Entries with scene source code
========

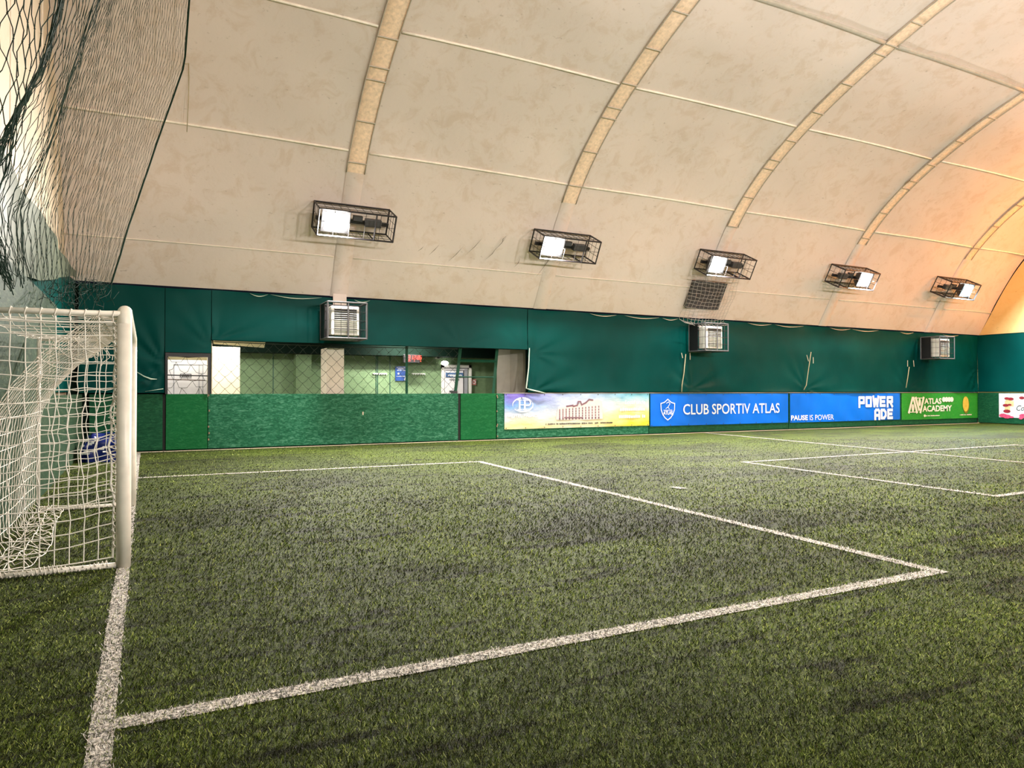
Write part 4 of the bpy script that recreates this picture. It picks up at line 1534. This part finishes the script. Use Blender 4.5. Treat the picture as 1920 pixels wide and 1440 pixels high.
# ================================================================== LOBBY OPENING
def flat_net(name, x0, x1, z0, z1, y, cell, jit, mat, label, rr=0.006, seed=1):
    nx, nz_ = int((x1 - x0) / (cell / 2)), int((z1 - z0) / (cell / 2))
    r = random.Random(seed)
    P = {}
    for i in range(nx + 1):
        for j in range(nz_ + 1):
            e = 1 if 0 < j < nz_ else 0.2
            P[i, j] = np.array((min(x1, max(x0, x0 + (x1 - x0) * i / nx + jit * r.uniform(-1, 1))), y + 0.02 * r.uniform(-1, 1), min(z1, max(z0, z1 + (z0 - z1) * j / nz_ + jit * e * r.uniform(-1, 1)))))
    A, Bv = [], []
    for i in range(nx + 1):
        for j in range(nz_):
            if (i + j) % 2: continue
            for k in (i - 1, i + 1):
                if (k, j + 1) in P:
                    m = (P[i, j] + P[k, j + 1]) / 2 + np.array((0, 0, -0.12 * cell * abs(jit) / 0.03))
                    A += [P[i, j], m]; Bv += [m, P[k, j + 1]]
    V, Q = prisms(A, Bv, rr, 4)
    o = mesh_np(name, V, Q, M[mat], None, True)
    tag(o, label, 'net')
    cords('top_cord', [[(x0, y, z1), ((x0 + x1) / 2, y, z1 - .03), (x1, y, z1)]], 0.010, mat, o)
    return o


YN = 17.66
flat_net('opening_net', wx(398, YN), wx(858, YN), TOP_Z - 0.02, 2.47, YN, 0.27, 0.016, 'net_dark', 'black diamond net stretched across the long lobby opening', 0.0042)
flat_net('opening_net', wx(313, YN), wx(391, YN), TOP_Z - 0.02, 2.13, YN, 0.34, 0.05, 'net_dark', 'slack black net across the small doorway', 0.0042, 4)
# small doorway: frame, white door, two bars
xa, xb = wx(309.5), wx(394)
mb = MB()
mb.box(xa, xa + 0.05, 17.50, 17.69, TOP_Z, 2.19); mb.box(xb - 0.05, xb, 17.50, 17.69, TOP_Z, 2.19); mb.box(xa + .05, xb - .05, 17.50, 17.69, 2.11, 2.19)
tag(mb.build('doorway_lining', M['iron']), 'black frame lining the small doorway', 'frame')
yd = 18.7
root = empty('lobby_door', ((wx(313, yd) + wx(383, yd)) / 2, yd, 0)); tag(root, 'white sheet door seen through the small doorway net', 'door')
hw = (wx(381, yd) - wx(300, yd)) / 2
mb = MB(); mb.bbox(-hw, hw, 0, 0.05, 0.0, 2.08, 0.006); leaf = mb.build('door_leaf', M['door_white'], root)
mb = MB()
for x in (-hw * .55, hw * .62, hw * .8): mb.box(x - .008, x + .008, -0.006, 0, 0.1, 1.98)
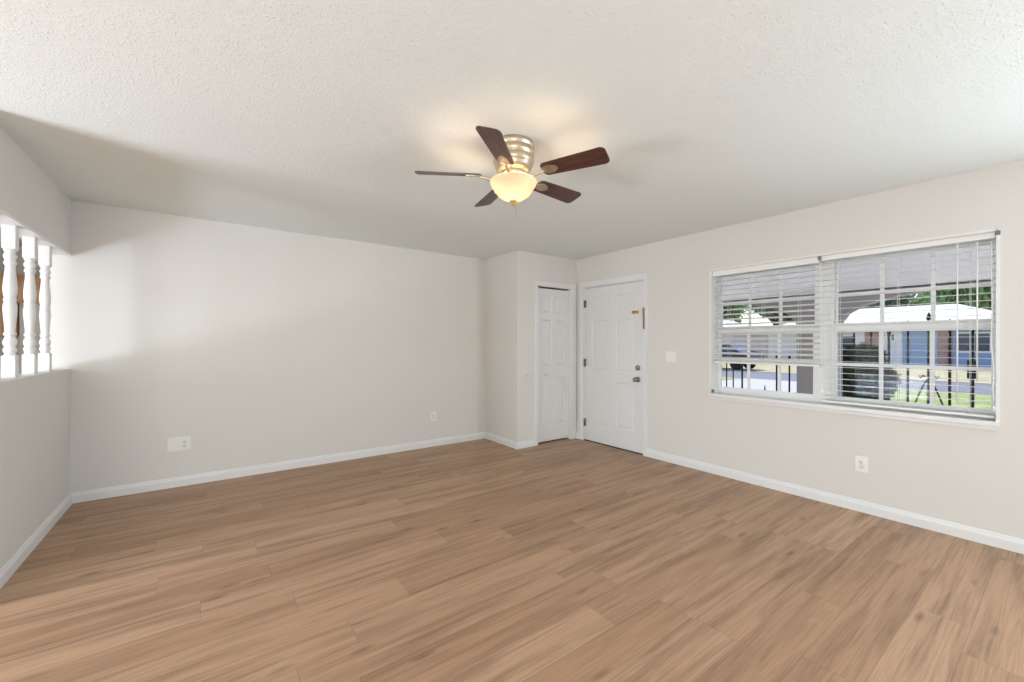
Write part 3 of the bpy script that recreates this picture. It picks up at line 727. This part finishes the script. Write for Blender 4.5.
def house(name, label, xf, y0, y1, depth, zw, zr, hip, segs, wins, group='houses across the street'):
    """xf: front wall plane; segs: (ya, yb, material, label); wins: (ya, yb, za, zb)."""
    t = thing(name, label, 'house', (xf, (y0+y1)/2, GZ), 0, group); o = t.location.copy()
    def B(bm, *a): box(bm, a[0]-o.x, a[1]-o.x, a[2]-o.y, a[3]-o.y, a[4]-o.z, a[5]-o.z)
    for ya, yb, mt in segs:
        bm = bmesh.new(); B(bm, xf, xf+.3, ya, yb, GZ, zw); obj('front_wall', bm, M[mt], t)
    bm = bmesh.new(); B(bm, xf+.3, xf+depth, y0, y1, GZ, zw); obj('body', bm, M['pale_wall'], t)
    ov = .6; a0, a1, b0_, b1 = xf-ov, xf+depth+ov, y0-ov, y1+ov; xm = (a0+a1)/2
    P = [(a0, b0_, zw), (a1, b0_, zw), (a1, b1, zw), (a0, b1, zw), (xm, b0_+hip, zr), (xm, b1-hip, zr)]
    bm = bmesh.new(); V = [bm.verts.new((p[0]-o.x, p[1]-o.y, p[2]-o.z)) for p in P]; W_ = [bm.verts.new((p[0]-o.x, p[1]-o.y, zw-.18-o.z)) for p in P[:4]]
    for q in ((0, 1, 4), (1, 2, 5, 4), (2, 3, 5), (3, 0, 4, 5)): bm.faces.new([V[i] for i in q])
    for i in range(4): bm.faces.new((V[i], V[(i+1) % 4], W_[(i+1) % 4], W_[i]))
    bm.faces.new(W_); obj('roof', bm, M['roof'], t)
    for ya, yb, za, zb_ in wins:
        bm = bmesh.new(); B(bm, xf-.06, xf+.02, ya, yb, za, zb_); w_ = obj('window', bm, M['white'], t)
        bm = bmesh.new(); m_ = (ya+yb)/2
        B(bm, xf-.07, xf-.055, ya+.09, m_-.05, za+.09, zb_-.09); B(bm, xf-.07, xf-.055, m_+.05, yb-.09, za+.09, zb_-.09); obj('pane', bm, M['glass_dark'], w_)
    return t
HX = 36
house('house', 'blue house with white roof across the street', HX, 1.2, 14.6, 9, 2.35, 4.0, 4.2,
      [(1.2, 4.45, 'blue_wall'), (4.45, 5.1, 'brick'), (5.1, 6.7, 'blue_wall'), (6.7, 7.7, 'pale_wall'), (7.7, 8.6, 'brick'), (8.6, 14.6, 'pale_wall')],
      [(2.9, 4.3, .78, 2.0), (7.0, 7.5, 1.45, 2.0), (9.0, 11.0, .9, 1.9)])
house('house', 'pale neighbour house behind the left window', 38, 18.5, 31, 9, 2.35, 4.0, 4.2, [(18.5, 25, 'pale_wall'), (25, 31, 'blue_wall')], [(20, 22, .8, 2.0), (27, 29, .8, 2.0)])
# parked car on the far side of the street
def car(label, x, y, rz):
    t = thing('car', label, 'car', (x, y, GZ), rz)
    prof = [(-2.2, .35), (-2.25, .75), (-2.1, .95), (-1.5, 1.0), (-.9, 1.45), (.6, 1.48), (1.25, 1.02), (2.1, .88), (2.25, .65), (2.2, .35)]
    bm = bmesh.new(); prism(bm, prof, lambda a, b, d: (a, d, b), -.85, .85); bmesh.ops.bevel(bm, geom=bm.edges[:], offset=.05, segments=2, affect='EDGES'); obj('body', bm, M['car'], t)
    bm = bmesh.new(); prism(bm, [(-1.35, 1.02), (-.85, 1.40), (.55, 1.42), (1.08, 1.04)], lambda a, b, d: (a, d, b), -.86, .86); obj('side_window', bm, M['glass_dark'], t)
    for sx in (-1.4, 1.4):
        for sy in (-.75, .75):
            bm = bmesh.new(); lathe(bm, [(.2, -.1), (.33, -.09), (.33, .09), (.2, .1)], (sx, sy, .33), 20, 'Y'); obj('wheel', bm, M['tyre'], t)
car('dark car parked across the street behind left window', 24.4, 12.6, R(90))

========

### Problem to work on
Extract all the entries word for word; omit any pictures.

### Response to this task
Write part 4 of the bpy script that recreates this picture. It picks up at line 1534. This part finishes the script. Use Blender 4.5. Treat the picture as 1920 pixels wide and 1440 pixels high.
# ================================================================== LOBBY OPENING
def flat_net(name, x0, x1, z0, z1, y, cell, jit, mat, label, rr=0.006, seed=1):
    nx, nz_ = int((x1 - x0) / (cell / 2)), int((z1 - z0) / (cell / 2))
    r = random.Random(seed)
    P = {}
    for i in range(nx + 1):
        for j in range(nz_ + 1):
            e = 1 if 0 < j < nz_ else 0.2
            P[i, j] = np.array((min(x1, max(x0, x0 + (x1 - x0) * i / nx + jit * r.uniform(-1, 1))), y + 0.02 * r.uniform(-1, 1), min(z1, max(z0, z1 + (z0 - z1) * j / nz_ + jit * e * r.uniform(-1, 1)))))
    A, Bv = [], []
    for i in range(nx + 1):
        for j in range(nz_):
            if (i + j) % 2: continue
            for k in (i - 1, i + 1):
                if (k, j + 1) in P:
                    m = (P[i, j] + P[k, j + 1]) / 2 + np.array((0, 0, -0.12 * cell * abs(jit) / 0.03))
                    A += [P[i, j], m]; Bv += [m, P[k, j + 1]]
    V, Q = prisms(A, Bv, rr, 4)
    o = mesh_np(name, V, Q, M[mat], None, True)
    tag(o, label, 'net')
    cords('top_cord', [[(x0, y, z1), ((x0 + x1) / 2, y, z1 - .03), (x1, y, z1)]], 0.010, mat, o)
    return o


YN = 17.66
flat_net('opening_net', wx(398, YN), wx(858, YN), TOP_Z - 0.02, 2.47, YN, 0.27, 0.016, 'net_dark', 'black diamond net stretched across the long lobby opening', 0.0042)
flat_net('opening_net', wx(313, YN), wx(391, YN), TOP_Z - 0.02, 2.13, YN, 0.34, 0.05, 'net_dark', 'slack black net across the small doorway', 0.0042, 4)
# small doorway: frame, white door, two bars
xa, xb = wx(309.5), wx(394)
mb = MB()
mb.box(xa, xa + 0.05, 17.50, 17.69, TOP_Z, 2.19); mb.box(xb - 0.05, xb, 17.50, 17.69, TOP_Z, 2.19); mb.box(xa + .05, xb - .05, 17.50, 17.69, 2.11, 2.19)
tag(mb.build('doorway_lining', M['iron']), 'black frame lining the small doorway', 'frame')
yd = 18.7
root = empty('lobby_door', ((wx(313, yd) + wx(383, yd)) / 2, yd, 0)); tag(root, 'white sheet door seen through the small doorway net', 'door')
hw = (wx(381, yd) - wx(300, yd)) / 2
mb = MB(); mb.bbox(-hw, hw, 0, 0.05, 0.0, 2.08, 0.006); leaf = mb.build('door_leaf', M['door_white'], root)
mb = MB()
for x in (-hw * .55, hw * .62, hw * .8): mb.box(x - .008, x + .008, -0.006, 0, 0.1, 1.98)
Write part 3 of the bpy script that recreates this picture. It picks up at line 727. This part finishes the script. Write for Blender 4.5.
def house(name, label, xf, y0, y1, depth, zw, zr, hip, segs, wins, group='houses across the street'):
    """xf: front wall plane; segs: (ya, yb, material, label); wins: (ya, yb, za, zb)."""
    t = thing(name, label, 'house', (xf, (y0+y1)/2, GZ), 0, group); o = t.location.copy()
    def B(bm, *a): box(bm, a[0]-o.x, a[1]-o.x, a[2]-o.y, a[3]-o.y, a[4]-o.z, a[5]-o.z)
    for ya, yb, mt in segs:
        bm = bmesh.new(); B(bm, xf, xf+.3, ya, yb, GZ, zw); obj('front_wall', bm, M[mt], t)
    bm = bmesh.new(); B(bm, xf+.3, xf+depth, y0, y1, GZ, zw); obj('body', bm, M['pale_wall'], t)
    ov = .6; a0, a1, b0_, b1 = xf-ov, xf+depth+ov, y0-ov, y1+ov; xm = (a0+a1)/2
    P = [(a0, b0_, zw), (a1, b0_, zw), (a1, b1, zw), (a0, b1, zw), (xm, b0_+hip, zr), (xm, b1-hip, zr)]
    bm = bmesh.new(); V = [bm.verts.new((p[0]-o.x, p[1]-o.y, p[2]-o.z)) for p in P]; W_ = [bm.verts.new((p[0]-o.x, p[1]-o.y, zw-.18-o.z)) for p in P[:4]]
    for q in ((0, 1, 4), (1, 2, 5, 4), (2, 3, 5), (3, 0, 4, 5)): bm.faces.new([V[i] for i in q])
    for i in range(4): bm.faces.new((V[i], V[(i+1) % 4], W_[(i+1) % 4], W_[i]))
    bm.faces.new(W_); obj('roof', bm, M['roof'], t)
    for ya, yb, za, zb_ in wins:
        bm = bmesh.new(); B(bm, xf-.06, xf+.02, ya, yb, za, zb_); w_ = obj('window', bm, M['white'], t)
        bm = bmesh.new(); m_ = (ya+yb)/2
        B(bm, xf-.07, xf-.055, ya+.09, m_-.05, za+.09, zb_-.09); B(bm, xf-.07, xf-.055, m_+.05, yb-.09, za+.09, zb_-.09); obj('pane', bm, M['glass_dark'], w_)
    return t
HX = 36
house('house', 'blue house with white roof across the street', HX, 1.2, 14.6, 9, 2.35, 4.0, 4.2,
      [(1.2, 4.45, 'blue_wall'), (4.45, 5.1, 'brick'), (5.1, 6.7, 'blue_wall'), (6.7, 7.7, 'pale_wall'), (7.7, 8.6, 'brick'), (8.6, 14.6, 'pale_wall')],
      [(2.9, 4.3, .78, 2.0), (7.0, 7.5, 1.45, 2.0), (9.0, 11.0, .9, 1.9)])
house('house', 'pale neighbour house behind the left window', 38, 18.5, 31, 9, 2.35, 4.0, 4.2, [(18.5, 25, 'pale_wall'), (25, 31, 'blue_wall')], [(20, 22, .8, 2.0), (27, 29, .8, 2.0)])
# parked car on the far side of the street
def car(label, x, y, rz):
    t = thing('car', label, 'car', (x, y, GZ), rz)
    prof = [(-2.2, .35), (-2.25, .75), (-2.1, .95), (-1.5, 1.0), (-.9, 1.45), (.6, 1.48), (1.25, 1.02), (2.1, .88), (2.25, .65), (2.2, .35)]
    bm = bmesh.new(); prism(bm, prof, lambda a, b, d: (a, d, b), -.85, .85); bmesh.ops.bevel(bm, geom=bm.edges[:], offset=.05, segments=2, affect='EDGES'); obj('body', bm, M['car'], t)
    bm = bmesh.new(); prism(bm, [(-1.35, 1.02), (-.85, 1.40), (.55, 1.42), (1.08, 1.04)], lambda a, b, d: (a, d, b), -.86, .86); obj('side_window', bm, M['glass_dark'], t)
    for sx in (-1.4, 1.4):
        for sy in (-.75, .75):
            bm = bmesh.new(); lathe(bm, [(.2, -.1), (.33, -.09), (.33, .09), (.2, .1)], (sx, sy, .33), 20, 'Y'); obj('wheel', bm, M['tyre'], t)
car('dark car parked across the street behind left window', 24.4, 12.6, R(90))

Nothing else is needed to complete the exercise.